2) The pro-Western rebels are not happy. Two weeks ago it appeared that Obama was finally willing to enter the Syria conflict against Assad. The leaders of the Free Syrian Army, the opposition groups fighting Assad that are not affiliated with al Qaeda, greeted the prospect of American airstrikes against Syrian military targets with praise. Mohammed al-Aboud, commander of the eastern front for the Free Syrian Army’s Supreme Military Council, told The Daily Beast on Sunday: “In my area on the eastern front—this is where most of the oil and gas is—this has been targeted by the extremist forces. There is increased pressure by the extremist forces. This makes the fight much harder because the perception is our forces will not be getting support from the United States.” For now, the Free Syrian Army will continue to rely on other patrons in the Gulf, such as Saudi Arabia, where Prince Bandar bin Sultan, the former Saudi ambassador to Washington, has worked to provide Assad’s more moderate opponents with weapons and other kinds of support.

3) For now, Obama avoids political humiliation. Obama acknowledged last week in interviews with major U.S. television networks that he may not have had the votes for even a modest authorization of force against Syria. So on Tuesday, the president asked Congress to delay the vote. The delay almost certainly spared him a defeat in the House of Representatives, where even close allies of House Minority Leader Nancy Pelosi (D-CA), such as Rep. Anna Eshoo (D-CA) announced their opposition to a military strike. One Democratic member of Congress told The Daily Beast over the weekend of party leaders complaining bitterly to senior White House staff that the proposed resolution would put them in an impossible position with their constituencies. One Republican staff member told The Daily Beast on Sunday that he saw the main victory of the diplomatic initiative as sparing “the Congress of having to cast a vote.” This staff member added: “The actual rejection would have been a tsunami throughout our foreign policy. It did not happen and that is a plus.”

4) Any deal will be a defeat for America’s political strategy. For now Obama has claimed a tentative victory.
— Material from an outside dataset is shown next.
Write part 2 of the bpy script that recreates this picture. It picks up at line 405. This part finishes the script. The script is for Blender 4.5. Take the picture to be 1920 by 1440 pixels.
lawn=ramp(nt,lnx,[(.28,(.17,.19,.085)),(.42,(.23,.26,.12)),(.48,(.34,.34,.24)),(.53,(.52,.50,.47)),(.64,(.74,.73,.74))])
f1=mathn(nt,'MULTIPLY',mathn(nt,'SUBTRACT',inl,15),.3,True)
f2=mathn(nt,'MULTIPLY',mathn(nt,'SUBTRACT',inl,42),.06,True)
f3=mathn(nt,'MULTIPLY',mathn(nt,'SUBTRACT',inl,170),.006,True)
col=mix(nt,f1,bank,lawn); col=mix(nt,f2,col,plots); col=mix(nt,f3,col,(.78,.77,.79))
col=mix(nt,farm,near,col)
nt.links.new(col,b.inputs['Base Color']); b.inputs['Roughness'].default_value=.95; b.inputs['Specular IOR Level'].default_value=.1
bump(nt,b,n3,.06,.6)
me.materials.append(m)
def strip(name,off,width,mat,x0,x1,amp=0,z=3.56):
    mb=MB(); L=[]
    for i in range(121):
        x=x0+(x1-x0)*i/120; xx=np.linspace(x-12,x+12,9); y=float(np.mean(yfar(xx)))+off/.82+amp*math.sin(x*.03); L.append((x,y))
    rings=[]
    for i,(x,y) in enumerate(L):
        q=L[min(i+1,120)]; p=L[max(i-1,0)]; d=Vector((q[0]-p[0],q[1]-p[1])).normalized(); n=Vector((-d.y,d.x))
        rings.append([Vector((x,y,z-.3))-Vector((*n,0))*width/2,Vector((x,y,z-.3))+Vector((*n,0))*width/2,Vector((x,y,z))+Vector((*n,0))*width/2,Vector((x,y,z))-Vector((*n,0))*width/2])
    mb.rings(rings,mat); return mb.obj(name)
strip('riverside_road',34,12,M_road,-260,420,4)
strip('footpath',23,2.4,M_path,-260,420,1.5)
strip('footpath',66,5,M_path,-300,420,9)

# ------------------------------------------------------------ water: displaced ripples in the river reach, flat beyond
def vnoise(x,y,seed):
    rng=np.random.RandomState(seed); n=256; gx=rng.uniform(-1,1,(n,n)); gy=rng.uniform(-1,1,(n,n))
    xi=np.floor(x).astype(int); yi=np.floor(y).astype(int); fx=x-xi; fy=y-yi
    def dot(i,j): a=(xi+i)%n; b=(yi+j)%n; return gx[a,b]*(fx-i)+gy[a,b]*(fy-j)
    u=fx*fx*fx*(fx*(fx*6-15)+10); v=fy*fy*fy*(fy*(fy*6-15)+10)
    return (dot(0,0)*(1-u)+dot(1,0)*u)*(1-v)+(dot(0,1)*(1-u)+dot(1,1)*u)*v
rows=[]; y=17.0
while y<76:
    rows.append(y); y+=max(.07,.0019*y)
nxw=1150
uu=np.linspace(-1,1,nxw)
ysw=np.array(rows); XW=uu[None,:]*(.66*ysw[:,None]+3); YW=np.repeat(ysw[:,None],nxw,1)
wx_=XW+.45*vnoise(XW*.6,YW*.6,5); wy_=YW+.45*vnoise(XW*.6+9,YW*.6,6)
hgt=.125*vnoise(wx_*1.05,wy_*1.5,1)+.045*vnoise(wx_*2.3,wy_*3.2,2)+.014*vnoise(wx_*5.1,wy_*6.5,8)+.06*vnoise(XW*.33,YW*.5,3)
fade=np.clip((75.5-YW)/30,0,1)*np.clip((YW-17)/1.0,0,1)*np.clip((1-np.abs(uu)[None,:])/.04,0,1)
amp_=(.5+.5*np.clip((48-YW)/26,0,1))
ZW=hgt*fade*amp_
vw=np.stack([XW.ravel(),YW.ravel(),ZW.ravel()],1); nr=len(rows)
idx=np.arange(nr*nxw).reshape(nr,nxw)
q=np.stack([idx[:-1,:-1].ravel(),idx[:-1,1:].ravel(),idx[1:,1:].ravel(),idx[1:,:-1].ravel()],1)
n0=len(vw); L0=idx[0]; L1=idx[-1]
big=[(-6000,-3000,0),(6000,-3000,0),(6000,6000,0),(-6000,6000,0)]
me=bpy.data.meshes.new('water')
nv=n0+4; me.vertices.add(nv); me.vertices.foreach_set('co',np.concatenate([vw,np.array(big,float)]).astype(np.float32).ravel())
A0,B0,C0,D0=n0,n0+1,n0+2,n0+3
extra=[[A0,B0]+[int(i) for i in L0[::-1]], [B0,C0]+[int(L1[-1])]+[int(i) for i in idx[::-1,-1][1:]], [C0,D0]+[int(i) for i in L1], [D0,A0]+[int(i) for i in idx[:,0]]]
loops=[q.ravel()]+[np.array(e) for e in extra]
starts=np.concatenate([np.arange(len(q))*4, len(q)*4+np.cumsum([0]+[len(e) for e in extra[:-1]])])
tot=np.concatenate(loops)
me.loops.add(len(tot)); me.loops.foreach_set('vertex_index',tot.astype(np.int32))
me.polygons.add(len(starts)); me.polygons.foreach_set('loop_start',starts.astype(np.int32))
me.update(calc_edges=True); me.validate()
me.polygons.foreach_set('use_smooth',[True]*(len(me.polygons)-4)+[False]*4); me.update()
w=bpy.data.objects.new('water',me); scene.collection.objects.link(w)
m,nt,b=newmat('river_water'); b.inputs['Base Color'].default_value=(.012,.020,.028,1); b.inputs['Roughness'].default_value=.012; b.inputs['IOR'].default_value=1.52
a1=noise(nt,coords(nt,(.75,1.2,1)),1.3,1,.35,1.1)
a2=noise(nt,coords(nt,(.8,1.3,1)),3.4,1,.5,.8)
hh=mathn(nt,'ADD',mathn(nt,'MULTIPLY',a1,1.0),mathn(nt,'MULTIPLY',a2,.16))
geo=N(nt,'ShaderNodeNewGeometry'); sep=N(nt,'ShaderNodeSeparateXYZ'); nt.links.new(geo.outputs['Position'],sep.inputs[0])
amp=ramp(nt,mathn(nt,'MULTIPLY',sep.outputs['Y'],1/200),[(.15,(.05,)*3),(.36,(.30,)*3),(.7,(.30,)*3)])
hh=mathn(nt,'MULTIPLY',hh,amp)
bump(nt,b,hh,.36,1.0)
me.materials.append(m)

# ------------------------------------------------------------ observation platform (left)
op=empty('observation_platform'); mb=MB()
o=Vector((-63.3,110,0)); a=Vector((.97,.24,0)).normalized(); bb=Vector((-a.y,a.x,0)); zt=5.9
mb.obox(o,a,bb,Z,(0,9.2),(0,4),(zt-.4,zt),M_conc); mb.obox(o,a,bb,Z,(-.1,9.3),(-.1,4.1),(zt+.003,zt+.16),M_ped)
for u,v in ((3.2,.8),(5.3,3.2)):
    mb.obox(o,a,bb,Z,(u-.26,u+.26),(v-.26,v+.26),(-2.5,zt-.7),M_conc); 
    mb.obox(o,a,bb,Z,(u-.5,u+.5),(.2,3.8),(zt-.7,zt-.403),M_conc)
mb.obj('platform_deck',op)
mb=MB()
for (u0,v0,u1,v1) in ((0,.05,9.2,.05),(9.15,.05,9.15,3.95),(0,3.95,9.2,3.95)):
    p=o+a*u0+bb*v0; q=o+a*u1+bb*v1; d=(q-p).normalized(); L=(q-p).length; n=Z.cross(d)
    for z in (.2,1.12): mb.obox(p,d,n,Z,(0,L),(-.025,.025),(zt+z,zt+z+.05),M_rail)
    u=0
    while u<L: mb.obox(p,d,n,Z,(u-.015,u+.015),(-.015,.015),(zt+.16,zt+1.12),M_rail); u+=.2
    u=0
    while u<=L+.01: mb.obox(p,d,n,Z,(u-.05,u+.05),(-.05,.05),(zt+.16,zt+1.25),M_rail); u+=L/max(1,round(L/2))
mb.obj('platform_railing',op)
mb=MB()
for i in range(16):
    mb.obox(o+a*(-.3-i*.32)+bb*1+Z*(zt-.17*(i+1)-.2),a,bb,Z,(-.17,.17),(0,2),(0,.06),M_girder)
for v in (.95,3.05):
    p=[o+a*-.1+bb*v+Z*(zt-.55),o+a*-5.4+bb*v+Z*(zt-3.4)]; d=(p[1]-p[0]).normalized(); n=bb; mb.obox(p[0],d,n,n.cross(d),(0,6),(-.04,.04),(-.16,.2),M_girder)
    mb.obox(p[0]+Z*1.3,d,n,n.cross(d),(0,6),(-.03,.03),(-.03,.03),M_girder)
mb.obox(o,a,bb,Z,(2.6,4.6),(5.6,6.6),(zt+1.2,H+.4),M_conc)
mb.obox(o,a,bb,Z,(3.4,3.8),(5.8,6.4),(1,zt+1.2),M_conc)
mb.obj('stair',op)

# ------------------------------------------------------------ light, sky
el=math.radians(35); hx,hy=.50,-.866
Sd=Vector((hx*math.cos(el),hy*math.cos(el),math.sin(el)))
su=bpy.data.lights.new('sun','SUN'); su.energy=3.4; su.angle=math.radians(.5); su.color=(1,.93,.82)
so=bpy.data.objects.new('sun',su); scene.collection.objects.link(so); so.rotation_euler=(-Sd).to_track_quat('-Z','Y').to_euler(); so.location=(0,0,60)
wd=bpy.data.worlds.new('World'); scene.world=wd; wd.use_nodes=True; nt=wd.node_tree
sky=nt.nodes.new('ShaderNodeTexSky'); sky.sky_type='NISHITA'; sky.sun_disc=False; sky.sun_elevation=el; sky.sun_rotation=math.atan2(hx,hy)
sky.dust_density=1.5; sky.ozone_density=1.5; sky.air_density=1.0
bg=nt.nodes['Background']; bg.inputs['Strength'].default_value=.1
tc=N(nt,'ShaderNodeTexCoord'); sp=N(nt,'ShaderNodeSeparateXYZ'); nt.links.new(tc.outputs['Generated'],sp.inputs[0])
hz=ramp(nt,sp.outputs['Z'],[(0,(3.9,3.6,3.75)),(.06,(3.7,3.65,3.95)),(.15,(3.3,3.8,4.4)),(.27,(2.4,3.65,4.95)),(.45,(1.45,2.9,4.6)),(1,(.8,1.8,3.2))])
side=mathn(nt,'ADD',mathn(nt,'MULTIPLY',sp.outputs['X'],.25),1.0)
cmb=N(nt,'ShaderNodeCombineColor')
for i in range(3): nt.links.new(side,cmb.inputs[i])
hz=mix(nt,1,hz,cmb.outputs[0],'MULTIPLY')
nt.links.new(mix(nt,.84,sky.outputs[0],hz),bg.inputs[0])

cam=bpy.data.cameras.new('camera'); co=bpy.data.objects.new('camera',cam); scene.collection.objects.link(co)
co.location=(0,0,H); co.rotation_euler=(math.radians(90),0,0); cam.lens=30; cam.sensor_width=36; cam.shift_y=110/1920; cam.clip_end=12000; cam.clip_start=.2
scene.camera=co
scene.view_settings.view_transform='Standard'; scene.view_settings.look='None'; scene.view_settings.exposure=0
Over the weekend, the president said in his weekly address that the credible threat of force spurred Assad to take steps to acknowledge and possibly disarm his chemical arsenal. “A dictator must not be allowed to gas children in their beds with impunity,” Obama said. But even if Assad loses all his chemical weapons and cooperates with the ambitious schedule laid out in the U.S.-Russia framework, he will likely remain in power. It also is unclear whether the limited support the U.S. government has provided to the Free Syrian Army would continue if Assad made progress on his chemical weapons. In that sense, while Assad’s alleged use of chemical weapons is punished with a disarmament process, he would still be able to say he survived despite crossing what Obama has said is one of the world’s gravest red lines.